Sermon Illustrations
Business Expert Sees Growing "Comparison Obsession"
Thomas J. DeLong, a professor at Harvard Business School, has noted a disturbing trend among his students and colleagues—a "comparison obsession." He writes:
A former student of mine who graduated 10 years ago and has a terrific job at a Fortune 500 company still suffers from this comparison obsession. At least it seemed like a terrific job until she received her alumni newsletter and learned that a fellow alumnus, who was in the MBA program with her, had just been named VP at a Fortune 100 company. From that moment on, she could barely hold a conversation without bemoaning her lack of VP and Fortune 100 company status; on more than one occasion, she told others she felt like a failure.
More so than ever before … business executives, Wall Street analysts, lawyers, doctors and other professionals are obsessed with comparing their own achievements against those of others.

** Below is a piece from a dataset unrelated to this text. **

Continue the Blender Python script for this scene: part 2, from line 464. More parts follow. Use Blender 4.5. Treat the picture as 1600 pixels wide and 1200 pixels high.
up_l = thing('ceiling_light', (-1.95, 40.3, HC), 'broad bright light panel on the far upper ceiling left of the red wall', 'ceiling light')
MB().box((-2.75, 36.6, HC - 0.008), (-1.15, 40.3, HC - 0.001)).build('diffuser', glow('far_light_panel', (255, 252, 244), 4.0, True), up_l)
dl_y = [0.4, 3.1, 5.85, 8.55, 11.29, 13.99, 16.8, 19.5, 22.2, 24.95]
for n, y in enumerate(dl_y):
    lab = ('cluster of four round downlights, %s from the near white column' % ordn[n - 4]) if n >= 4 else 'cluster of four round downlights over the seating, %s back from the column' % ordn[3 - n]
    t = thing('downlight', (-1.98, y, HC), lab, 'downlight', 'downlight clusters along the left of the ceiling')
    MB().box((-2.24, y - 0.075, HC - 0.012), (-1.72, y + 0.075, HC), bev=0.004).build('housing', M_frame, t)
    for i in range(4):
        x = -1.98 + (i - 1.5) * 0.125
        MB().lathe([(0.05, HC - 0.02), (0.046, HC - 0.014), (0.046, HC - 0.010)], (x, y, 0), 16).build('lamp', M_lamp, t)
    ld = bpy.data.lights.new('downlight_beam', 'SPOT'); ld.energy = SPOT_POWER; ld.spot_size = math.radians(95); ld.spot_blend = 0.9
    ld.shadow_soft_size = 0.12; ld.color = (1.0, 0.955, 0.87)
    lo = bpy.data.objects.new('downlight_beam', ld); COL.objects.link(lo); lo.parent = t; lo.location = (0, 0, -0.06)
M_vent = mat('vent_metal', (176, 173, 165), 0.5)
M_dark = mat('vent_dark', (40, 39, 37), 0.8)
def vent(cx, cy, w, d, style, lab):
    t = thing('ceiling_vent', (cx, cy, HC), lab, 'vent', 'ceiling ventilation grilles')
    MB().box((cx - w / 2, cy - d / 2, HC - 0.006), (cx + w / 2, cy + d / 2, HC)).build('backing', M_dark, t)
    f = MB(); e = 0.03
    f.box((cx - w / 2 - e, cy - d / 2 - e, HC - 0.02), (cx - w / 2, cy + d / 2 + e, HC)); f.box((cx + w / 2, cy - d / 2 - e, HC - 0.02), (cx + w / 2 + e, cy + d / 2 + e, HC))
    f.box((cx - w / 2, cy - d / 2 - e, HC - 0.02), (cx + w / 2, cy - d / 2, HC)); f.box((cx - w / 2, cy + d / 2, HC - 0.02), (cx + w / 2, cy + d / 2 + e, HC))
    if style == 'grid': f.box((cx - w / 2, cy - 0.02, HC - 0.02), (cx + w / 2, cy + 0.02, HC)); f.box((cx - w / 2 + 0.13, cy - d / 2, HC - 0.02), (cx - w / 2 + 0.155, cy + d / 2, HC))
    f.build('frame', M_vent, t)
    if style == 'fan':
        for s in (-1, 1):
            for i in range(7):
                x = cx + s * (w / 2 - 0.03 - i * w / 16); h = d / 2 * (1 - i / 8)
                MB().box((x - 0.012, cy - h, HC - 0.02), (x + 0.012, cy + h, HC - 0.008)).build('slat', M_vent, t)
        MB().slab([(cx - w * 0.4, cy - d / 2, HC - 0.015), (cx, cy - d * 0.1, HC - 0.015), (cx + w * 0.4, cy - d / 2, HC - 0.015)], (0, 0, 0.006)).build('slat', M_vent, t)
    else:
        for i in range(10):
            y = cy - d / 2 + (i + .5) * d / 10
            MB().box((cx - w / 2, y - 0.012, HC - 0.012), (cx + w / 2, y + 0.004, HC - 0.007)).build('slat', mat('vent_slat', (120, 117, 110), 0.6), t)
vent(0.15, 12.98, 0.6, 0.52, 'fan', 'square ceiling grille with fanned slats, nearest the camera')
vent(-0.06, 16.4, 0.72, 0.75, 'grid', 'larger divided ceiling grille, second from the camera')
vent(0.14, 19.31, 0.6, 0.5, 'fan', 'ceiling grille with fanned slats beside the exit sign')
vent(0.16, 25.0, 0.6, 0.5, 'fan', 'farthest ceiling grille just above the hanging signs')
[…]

Over the last five years, I have interviewed hundreds of HNAPs (high-need-for-achievement-professionals) about this phenomenon and discovered that comparing has reached almost epidemic proportions. This is bad for individuals and bad for companies—when you define success based on external rather than internal criteria, you diminish your satisfaction and commitment ….
It's telling that in my 500 interviews of "high-need-to-achieve-professionals" over the past three years, more than 400 of them questioned their own success and brought up the name of at least one other peer who they felt had been more successful than they were. Many of these individuals are considered among the best and the brightest, yet they are trapped by their comparing reflex.